The Russell-Einstein Manifesto also affected policymakers. In large part, its impact was indirect, for it was the antinuclear campaign and the antinuclear opinion that it generated which helped to reshape their policy. Faced with strong popular resistance to nuclear testing, Eisenhower agreed reluctantly to a nuclear testing moratorium in 1958. Besieged by protests against nuclear testing and nuclear weapons, Kennedy drew back from atmospheric testing and tapped the founder and co-chair of SANE, Norman Cousins, as his test ban emissary to Khrushchev.

But sometimes the effects were more direct. Mikhail Gorbachev clearly drew his cherished concept of "new thinking" from the Manifesto. "The nuclear era requires new thinking from everybody," he told Francois Mitterrand. Or, as he stated in his book Perestroika: "All of us face the need to learn to live at peace in this world, to work out a new mode of thinking." And "the backbone of the new way of thinking is the recognition of the priority of human values, or, to be more precise, of humankind's survival." Gorbachev's choice for Soviet foreign secretary, his fellow party reformer Eduard Shevardnadze, recalled that "the Russell-Einstein Manifesto offered politicians the key to the most troublesome and complex riddles of the age." According to Georgi Arbatov, another of Gorbachev's top foreign policy advisors, major ideas for the new thinking "originated . . . outside the Soviet Union," with Einstein and Russell.

Today, fifty years after the issuance of the Russell-Einstein Manifesto, it should not take the world's greatest scientist or philosopher to see that, in a world crammed with nuclear and other devastating weapons, resorting to war is an immensely dangerous and destructive act. Nor should it be difficult to see that the world would be a safer place with fewer nuclear weapons rather than with more of them.
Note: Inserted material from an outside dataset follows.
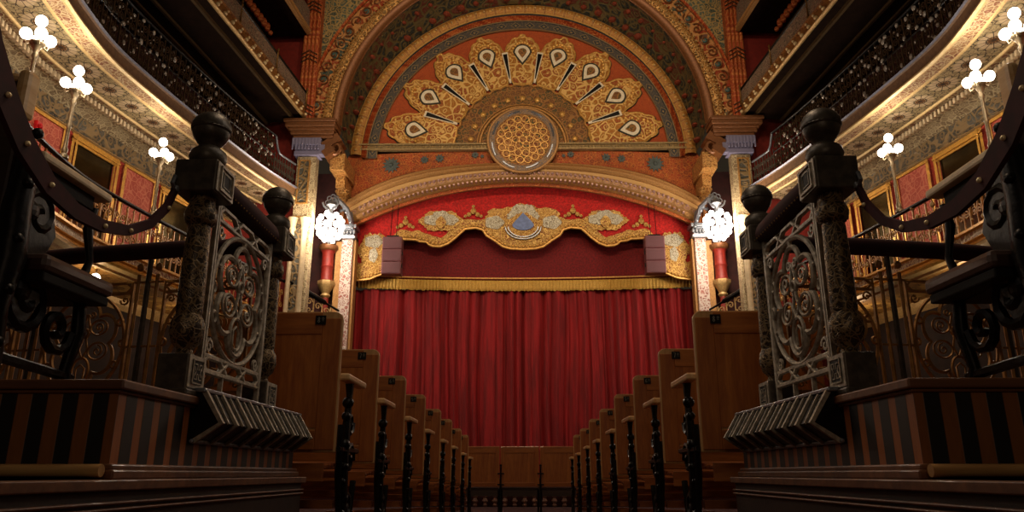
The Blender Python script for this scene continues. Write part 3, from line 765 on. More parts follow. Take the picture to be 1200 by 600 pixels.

Yet, somehow, leaders of supposedly advanced, civilized nations—including the United States--continue to go right ahead laying plans for building up their nuclear arsenals and plunging their countries into dubious battle, as if their soldiers were armed with sticks rather than with the deadliest, most destructive devices in human history. It is one of the tragedies of our time that, despite all the scientific, technological, and cultural advances over the centuries, so many nations are governed today by people with primitive values and limited intelligence.